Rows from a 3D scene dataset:
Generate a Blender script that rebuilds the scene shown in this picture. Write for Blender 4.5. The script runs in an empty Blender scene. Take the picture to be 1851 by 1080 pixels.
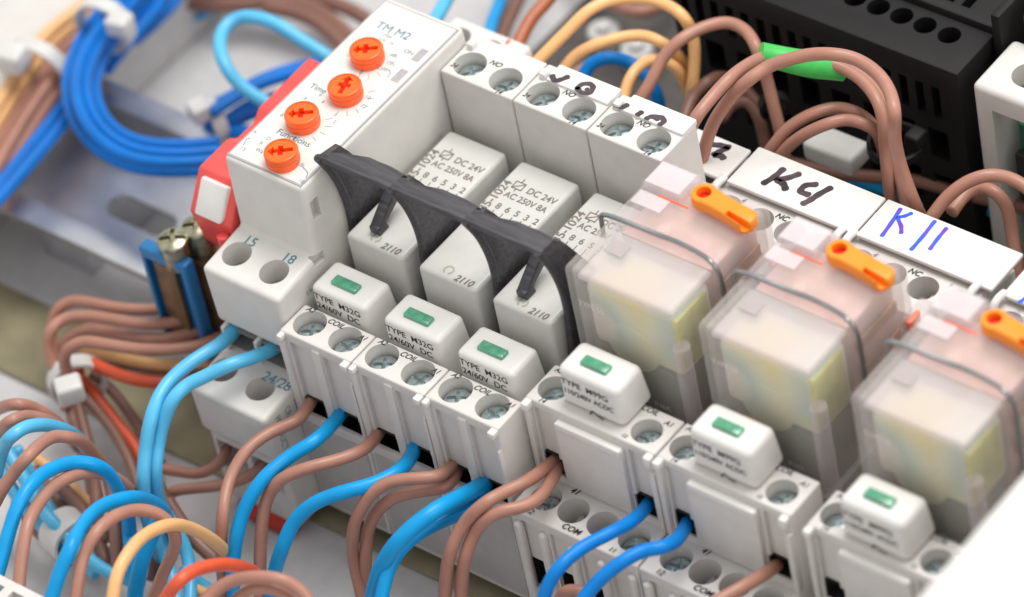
import bpy, bmesh, math, random
import numpy as np
from mathutils import Vector, Matrix
random.seed(7)
# ---------------------------------------------------------------- camera, world, lamps, exposure
# one Blender unit is one centimetre; all sizes below are written in millimetres
S = 0.1
scene = bpy.context.scene
scene.unit_settings.system = 'METRIC'; scene.unit_settings.scale_length = 0.01
C = scene.collection
F = 9003.6383
R = np.array([[0.78313632, 0.60207890, -0.15555865],
              [0.34417061, -0.62800307, -0.69796757],
              [-0.51792286, 0.49306504, -0.69902988]])
CAM = np.array([481.4607573, -399.76750079, 562.52234144])
cam = bpy.data.cameras.new('camera'); co = bpy.data.objects.new('camera', cam); C.objects.link(co)
M = Matrix(((R[0][0], -R[1][0], -R[2][0], CAM[0]*S), (R[0][1], -R[1][1], -R[2][1], CAM[1]*S),
            (R[0][2], -R[1][2], -R[2][2], CAM[2]*S), (0, 0, 0, 1)))
co.matrix_world = M
cam.sensor_width = 36; cam.lens = F/1851*36
cam.clip_start = 1; cam.clip_end = 2000
cam.dof.use_dof = True; cam.dof.focus_distance = 83.2; cam.dof.aperture_fstop = 0.1167*1.12
scene.camera = co

world = bpy.data.worlds.new('World'); scene.world = world; world.use_nodes = True
bg = world.node_tree.nodes['Background']
bg.inputs[0].default_value = (0.985, 0.975, 0.965, 1); bg.inputs[1].default_value = 0.47

def lamp(name, loc, target, size, power, col):
    l = bpy.data.lights.new(name, 'AREA'); l.shape = 'RECTANGLE'; l.size = size[0]; l.size_y = size[1]
    l.energy = power; l.color = col
    o = bpy.data.objects.new(name, l); C.objects.link(o); o.location = loc
    o.rotation_euler = (Vector(target)-Vector(loc)).to_track_quat('-Z', 'Y').to_euler()
    return o
lamp('key_softbox', (12, 26, 75), (6, 2, -2), (48, 38), 36000, (1.0, 0.985, 0.96))
lamp('fill_softbox', (75, 10, 40), (8, 2, -2), (35, 35), 8000, (1.0, 0.96, 0.93))
scene.view_settings.view_transform = 'Standard'; scene.view_settings.look = 'None'
scene.view_settings.exposure = 0.77; scene.view_settings.gamma = 1
scene.cycles.max_bounces = 10; scene.cycles.transparent_max_bounces = 12

# ---------------------------------------------------------------- helpers
def at(px, py, **k):
    """the point (mm) seen at photograph pixel px, py on the plane X=, Y= or Z="""
    d = R.T @ np.array([(px-925.5)/F, (py-540)/F, 1.0])
    n, v = list(k.items())[0]; i = 'XYZ'.index(n)
    return CAM + d*(v-CAM[i])/d[i]

ORG = {}
def tag(o, label=None, cat=None, group=None, kind=None):
    if label: o['label'] = label
    if cat: o['category'] = cat
    if group: o['group'] = group
    if kind: o['kind'] = kind
    return o
def thing(name, label, cat, base, group=None):
    o = bpy.data.objects.new(name, None); C.objects.link(o)
    o.empty_display_size = 1; o.location = Vector(base)*S; ORG[o.name] = np.array(base, float)
    return tag(o, label, cat, group)
def obj(name, V, Fc, mat, parent=None, origin=None, angle=38):
    V = np.array(V, float)
    if parent is not None: og = ORG[parent.name]
    else: og = np.array(origin if origin is not None else [V[:, 0].mean(), V[:, 1].mean(), V[:, 2].min()])
    me = bpy.data.meshes.new(name); me.from_pydata([tuple(v) for v in (V-og)*S], [], Fc)
    me.polygons.foreach_set('use_smooth', [True]*len(me.polygons))
    if angle < 180: me.set_sharp_from_angle(angle=math.radians(angle))
    if mat is not None: me.materials.append(mat)
    me.update()
    o = bpy.data.objects.new(name, me); C.objects.link(o)
    if name in ('handwriting', 'circuit_symbol', 'scale_ticks', 'red_marking', 'copper_strands', 'lettering'): o['kind'] = 'stuff'
    if parent is not None: o.parent = parent
    else: o.location = Vector(og)*S
    ORG[o.name] = og
    return o
def copy_tree(o, parent=None, dx=(0, 0, 0)):
    c = o.copy(); C.objects.link(c); c.parent = parent
    if parent is None: c.location = o.location + Vector(dx)*S
    ORG[c.name] = ORG[o.name] + np.array(dx, float)
    for ch in [k for k in o.children]: copy_tree(ch, c, dx)
    return c

def join(*ms):
    V = []; Fc = []
    for v, f in ms:
        n = len(V); V += [tuple(p) for p in v]; Fc += [tuple(i+n for i in q) for q in f]
    return V, Fc
def bev(V, Fc, r, seg=2, ang=20):
    bm = bmesh.new(); vs = [bm.verts.new(v) for v in V]
    for f in Fc: bm.faces.new([vs[i] for i in f])
    bmesh.ops.recalc_face_normals(bm, faces=bm.faces)
    es = [e for e in bm.edges if len(e.link_faces) == 2 and e.calc_face_angle(0) > math.radians(ang)]
    if r > 0: bmesh.ops.bevel(bm, geom=es, offset=r, segments=seg, profile=0.5, affect='EDGES', clamp_overlap=True)
    bm.verts.index_update()
    V2 = [tuple(v.co) for v in bm.verts]; F2 = [tuple(v.index for v in f.verts) for f in bm.faces]; bm.free()
    return V2, F2
def box(x0, x1, y0, y1, z0, z1, r=0.0, seg=2):
    V = [(x, y, z) for x in (x0, x1) for y in (y0, y1) for z in (z0, z1)]
    Fc = [(0, 1, 3, 2), (4, 6, 7, 5), (0, 4, 5, 1), (2, 3, 7, 6), (0, 2, 6, 4), (1, 5, 7, 3)]
    return bev(V, Fc, r, seg)
def hexa(b, t, r=0.0, seg=2):
    """box between a bottom and a top quad"""
    V = list(b)+list(t)
    Fc = [(3, 2, 1, 0), (4, 5, 6, 7)] + [(i, (i+1) % 4, 4+(i+1) % 4, 4+i) for i in range(4)]
    return bev(V, Fc, r, seg)
def profile(pts, x0, x1, r=0.0, seg=2):
    """polygon of (Y, Z) points drawn out along X"""
    n = len(pts)
    V = [(x0, y, z) for y, z in pts]+[(x1, y, z) for y, z in pts]
    Fc = [tuple(range(n)), tuple(reversed(range(n, 2*n)))]+[(i, n+i, n+(i+1) % n, (i+1) % n) for i in range(n)]
    return bev(V, Fc, r, seg)
def cyl(c, r, h, axis='Z', n=28, r2=None, bevel=0.0):
    """cylinder with its base centre at c, growing h along the axis"""
    r2 = r if r2 is None else r2
    a = [2*math.pi*i/n for i in range(n)]
    V = [(r*math.cos(t), r*math.sin(t), 0) for t in a]+[(r2*math.cos(t), r2*math.sin(t), h) for t in a]
    Fc = [tuple(reversed(range(n))), tuple(range(n, 2*n))]+[(i, (i+1) % n, n+(i+1) % n, n+i) for i in range(n)]
    if bevel: V, Fc = bev(V, Fc, bevel, 2, 40)
    if axis == 'Y': V = [(x, z, -y) for x, y, z in V]
    if axis == 'X': V = [(z, x, y) for x, y, z in V]
    return [(x+c[0], y+c[1], z+c[2]) for x, y, z in V], Fc
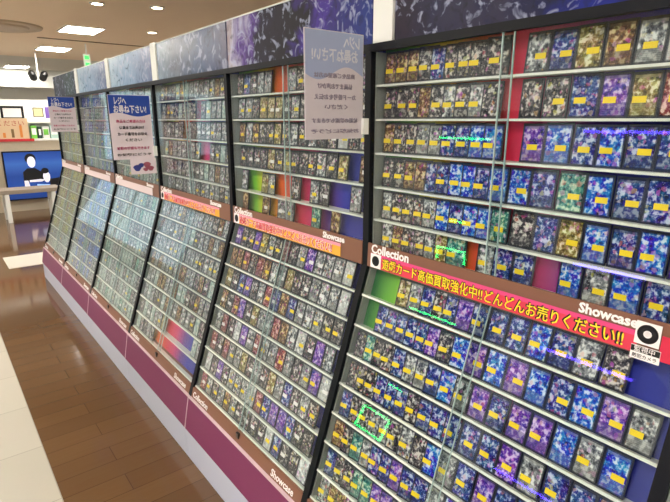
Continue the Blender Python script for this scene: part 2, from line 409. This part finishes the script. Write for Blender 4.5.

TASK PROMPT.
Repeat every record above exactly, but leave out any pictures.

ANSWER TO THIS EXERCISE.
Generate a Blender script that rebuilds the scene shown in this picture. Write for Blender 4.5. The script runs in an empty Blender scene. Take the picture to be 1851 by 1080 pixels.
import bpy, bmesh, math, random
import numpy as np
from mathutils import Vector, Matrix
random.seed(7)
# ---------------------------------------------------------------- camera, world, lamps, exposure
# one Blender unit is one centimetre; all sizes below are written in millimetres
S = 0.1
scene = bpy.context.scene
scene.unit_settings.system = 'METRIC'; scene.unit_settings.scale_length = 0.01
C = scene.collection
F = 9003.6383
R = np.array([[0.78313632, 0.60207890, -0.15555865],
              [0.34417061, -0.62800307, -0.69796757],
              [-0.51792286, 0.49306504, -0.69902988]])
CAM = np.array([481.4607573, -399.76750079, 562.52234144])
cam = bpy.data.cameras.new('camera'); co = bpy.data.objects.new('camera', cam); C.objects.link(co)
M = Matrix(((R[0][0], -R[1][0], -R[2][0], CAM[0]*S), (R[0][1], -R[1][1], -R[2][1], CAM[1]*S),
            (R[0][2], -R[1][2], -R[2][2], CAM[2]*S), (0, 0, 0, 1)))
co.matrix_world = M
cam.sensor_width = 36; cam.lens = F/1851*36
cam.clip_start = 1; cam.clip_end = 2000
cam.dof.use_dof = True; cam.dof.focus_distance = 83.2; cam.dof.aperture_fstop = 0.1167*1.12
scene.camera = co

world = bpy.data.worlds.new('World'); scene.world = world; world.use_nodes = True
bg = world.node_tree.nodes['Background']
bg.inputs[0].default_value = (0.985, 0.975, 0.965, 1); bg.inputs[1].default_value = 0.47

def lamp(name, loc, target, size, power, col):
    l = bpy.data.lights.new(name, 'AREA'); l.shape = 'RECTANGLE'; l.size = size[0]; l.size_y = size[1]
    l.energy = power; l.color = col
    o = bpy.data.objects.new(name, l); C.objects.link(o); o.location = loc
    o.rotation_euler = (Vector(target)-Vector(loc)).to_track_quat('-Z', 'Y').to_euler()
    return o
lamp('key_softbox', (12, 26, 75), (6, 2, -2), (48, 38), 36000, (1.0, 0.985, 0.96))
lamp('fill_softbox', (75, 10, 40), (8, 2, -2), (35, 35), 8000, (1.0, 0.96, 0.93))
scene.view_settings.view_transform = 'Standard'; scene.view_settings.look = 'None'
scene.view_settings.exposure = 0.77; scene.view_settings.gamma = 1
scene.cycles.max_bounces = 10; scene.cycles.transparent_max_bounces = 12

# ---------------------------------------------------------------- helpers
def at(px, py, **k):
    """the point (mm) seen at photograph pixel px, py on the plane X=, Y= or Z="""
    d = R.T @ np.array([(px-925.5)/F, (py-540)/F, 1.0])
    n, v = list(k.items())[0]; i = 'XYZ'.index(n)
    return CAM + d*(v-CAM[i])/d[i]

ORG = {}
def tag(o, label=None, cat=None, group=None, kind=None):
    if label: o['label'] = label
    if cat: o['category'] = cat
    if group: o['group'] = group
    if kind: o['kind'] = kind
    return o
def thing(name, label, cat, base, group=None):
    o = bpy.data.objects.new(name, None); C.objects.link(o)
    o.empty_display_size = 1; o.location = Vector(base)*S; ORG[o.name] = np.array(base, float)
    return tag(o, label, cat, group)
def obj(name, V, Fc, mat, parent=None, origin=None, angle=38):
    V = np.array(V, float)
    if parent is not None: og = ORG[parent.name]
    else: og = np.array(origin if origin is not None else [V[:, 0].mean(), V[:, 1].mean(), V[:, 2].min()])
    me = bpy.data.meshes.new(name); me.from_pydata([tuple(v) for v in (V-og)*S], [], Fc)
    me.polygons.foreach_set('use_smooth', [True]*len(me.polygons))
    if angle < 180: me.set_sharp_from_angle(angle=math.radians(angle))
    if mat is not None: me.materials.append(mat)
    me.update()
    o = bpy.data.objects.new(name, me); C.objects.link(o)
    if name in ('handwriting', 'circuit_symbol', 'scale_ticks', 'red_marking', 'copper_strands', 'lettering'): o['kind'] = 'stuff'
    if parent is not None: o.parent = parent
    else: o.location = Vector(og)*S
    ORG[o.name] = og
    return o
def copy_tree(o, parent=None, dx=(0, 0, 0)):
    c = o.copy(); C.objects.link(c); c.parent = parent
    if parent is None: c.location = o.location + Vector(dx)*S
    ORG[c.name] = ORG[o.name] + np.array(dx, float)
    for ch in [k for k in o.children]: copy_tree(ch, c, dx)
    return c

def join(*ms):
    V = []; Fc = []
    for v, f in ms:
        n = len(V); V += [tuple(p) for p in v]; Fc += [tuple(i+n for i in q) for q in f]
    return V, Fc
def bev(V, Fc, r, seg=2, ang=20):
    bm = bmesh.new(); vs = [bm.verts.new(v) for v in V]
    for f in Fc: bm.faces.new([vs[i] for i in f])
    bmesh.ops.recalc_face_normals(bm, faces=bm.faces)
    es = [e for e in bm.edges if len(e.link_faces) == 2 and e.calc_face_angle(0) > math.radians(ang)]
    if r > 0: bmesh.ops.bevel(bm, geom=es, offset=r, segments=seg, profile=0.5, affect='EDGES', clamp_overlap=True)
    bm.verts.index_update()
    V2 = [tuple(v.co) for v in bm.verts]; F2 = [tuple(v.index for v in f.verts) for f in bm.faces]; bm.free()
    return V2, F2
def box(x0, x1, y0, y1, z0, z1, r=0.0, seg=2):
    V = [(x, y, z) for x in (x0, x1) for y in (y0, y1) for z in (z0, z1)]
    Fc = [(0, 1, 3, 2), (4, 6, 7, 5), (0, 4, 5, 1), (2, 3, 7, 6), (0, 2, 6, 4), (1, 5, 7, 3)]
    return bev(V, Fc, r, seg)
def hexa(b, t, r=0.0, seg=2):
    """box between a bottom and a top quad"""
    V = list(b)+list(t)
    Fc = [(3, 2, 1, 0), (4, 5, 6, 7)] + [(i, (i+1) % 4, 4+(i+1) % 4, 4+i) for i in range(4)]
    return bev(V, Fc, r, seg)
def profile(pts, x0, x1, r=0.0, seg=2):
    """polygon of (Y, Z) points drawn out along X"""
    n = len(pts)
    V = [(x0, y, z) for y, z in pts]+[(x1, y, z) for y, z in pts]
    Fc = [tuple(range(n)), tuple(reversed(range(n, 2*n)))]+[(i, n+i, n+(i+1) % n, (i+1) % n) for i in range(n)]
    return bev(V, Fc, r, seg)
def cyl(c, r, h, axis='Z', n=28, r2=None, bevel=0.0):
    """cylinder with its base centre at c, growing h along the axis"""
    r2 = r if r2 is None else r2
    a = [2*math.pi*i/n for i in range(n)]
    V = [(r*math.cos(t), r*math.sin(t), 0) for t in a]+[(r2*math.cos(t), r2*math.sin(t), h) for t in a]
    Fc = [tuple(reversed(range(n))), tuple(range(n, 2*n))]+[(i, (i+1) % n, n+(i+1) % n, n+i) for i in range(n)]
    if bevel: V, Fc = bev(V, Fc, bevel, 2, 40)
    if axis == 'Y': V = [(x, z, -y) for x, y, z in V]
    if axis == 'X': V = [(z, x, y) for x, y, z in V]
    return [(x+c[0], y+c[1], z+c[2]) for x, y, z in V], Fc
Continue the Blender Python script for this scene: part 2, from line 409. This part finishes the script. Write for Blender 4.5.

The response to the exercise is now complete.